Judgments for unpaid debt surge to €9.4m

COURT judgments (CJs) against companies for the recovery of unpaid debt continues to rise, with €9.4 million worth lodged in the third quarter of this year.

Judgments for unpaid debt surge to €9.4m

That represents an increase in value of 44% on Q3, 2008, despite a decline in the actual number of judgments from 671 to 499 for the period under review.

It brings the total value of judgments since the start of 2009 to a massive €27.3m, with 1,149 rulings lodged.

That compares to €16m for the first three quarters of 2008 and a total of 1,526 judgments. Construction accounted for the largest number at 37%, followed by hotels and restaurants with 15.2% and business activities with 11.8%.

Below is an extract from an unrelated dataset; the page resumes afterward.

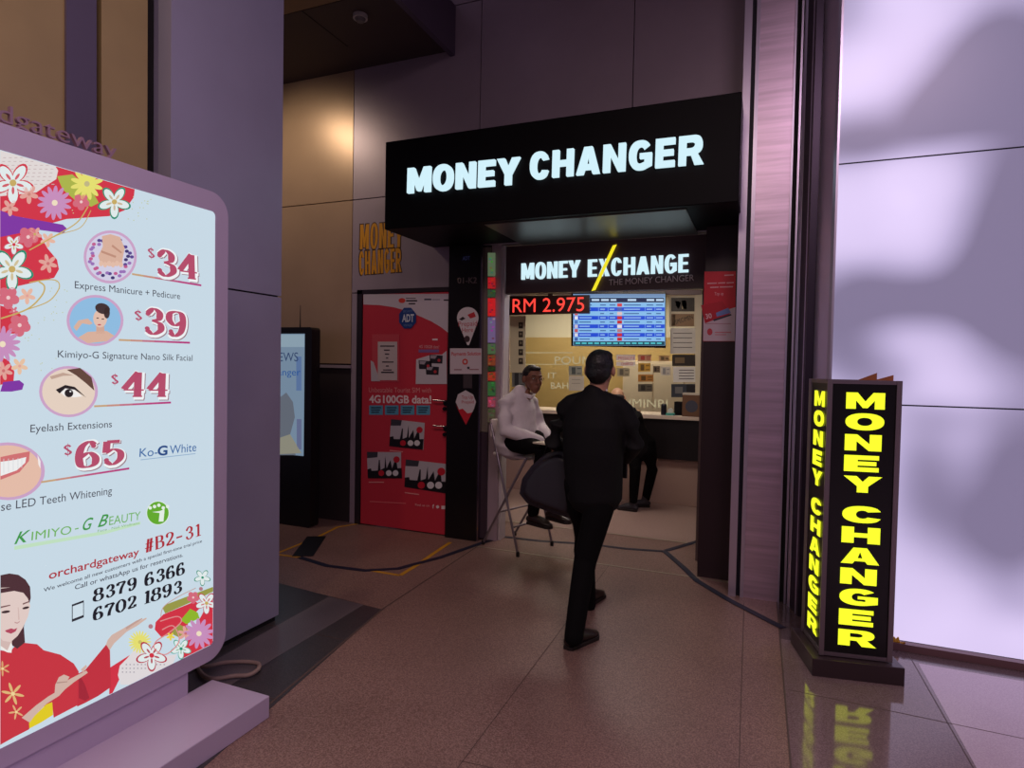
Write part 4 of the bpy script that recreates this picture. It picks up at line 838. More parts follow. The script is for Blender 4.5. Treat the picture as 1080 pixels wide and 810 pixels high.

The figures, compiled by ICC Information, show 10 out of the 17 industry sectors saw an increase in comparison to the same period in 2008, with the biggest increase in the community, social and personal services category.

Contrary to expectations, real estate and renting actually saw a decrease in judgments of 57% over the period.

The survey showed Leinster-based companies remain the biggest offenders with €5.2m in judgments, followed by Munster companies with €2.8m lodged in Q3 2009.

Dublin businesses accounted for the majority of rulings at 27.1%, down from Q2 of 2009 when they stood at 47.7%. Cork accounted for 17.2%, while Galway moved up to 3rd place with 5.8%.

Companies in Longford and Carlow were the lowest defaulters.

Comparing Q3 2009 against Q3 2008, the counties with the biggest rise in judgments against them were Wexford with an increase of 509%, Kerry which was up 300% and Waterford with an increase of 253%.

“CJs against companies are a useful barometer of corporate financial health and a leading indicator of insolvency,’’ Michael Gannon, head of business and account development at ICC Information.

In 2008 there was a total of €23.6m of judgments against Irish companies, but that figure has already been passed by the €27.3m reached in the first nine months of the current year, he said.

“If the trend continues, Quarter 4 looks set to be another difficult one making it even more essential to understand the credit history of the companies you are dealing with, and therefore decreasing your probability of incurring bad debt,’’ he said.